Camera obscura projection at NMNM, Monaco 2020, "Variations - Eugène Frey's Light Set Projections presented by João Maria Gusmão".
As early as 2005, João Maria Gusmão and Pedro Paiva started developing a particular kind of cinematic projection which excluded an in-between medium – a cinema with no film. At the time, their studio enabled them to place a lens in a wall between two rooms. In one of these, they would hang a very bright artificial light, while in the other there was total darkness. The image conveyed through the lens was focused on the opposite wall of the darkroom. This technique, called camera obscura, has been used through the centuries to project the outside landscape in closed rooms – a kind of replica of the eye and the historical archetype of the photographic camera.
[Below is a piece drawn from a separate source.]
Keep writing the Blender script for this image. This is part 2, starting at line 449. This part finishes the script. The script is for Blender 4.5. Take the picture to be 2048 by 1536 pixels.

Camera inside camera is a camera obscura installation which projects the scale model of a windowed room with a view. The model is shaped much like a theatre stage set: a door is perceived on the right wall and in the background, beyond the window, there is a landscape made of silhouettes of trees and hills. The artists were thinking of H. G. Wells’ description of time travel in his novel The Time Machine from 1895. As a kind of thought experiment, Wells depicts the visual effects of acceleration exerted on astronomical bodies through the sensory experiences of his main character. It is like seeing the skyline in fast forward: the sun and the moon are seen moving quickly, forming celestial arcs, while day and night become indistinct from each other. Inside the technical room of Camera inside Camera, a sequence of light projectors are placed to simulate the movement of the sun from daybreak to sunset. The stage model, functioning like a kind of sundial, describes this movement in approximately 8 minutes on a loop, creating the paradoxical effect of deceleration and emptiness, like a picture of eternity: time with no beginning or end.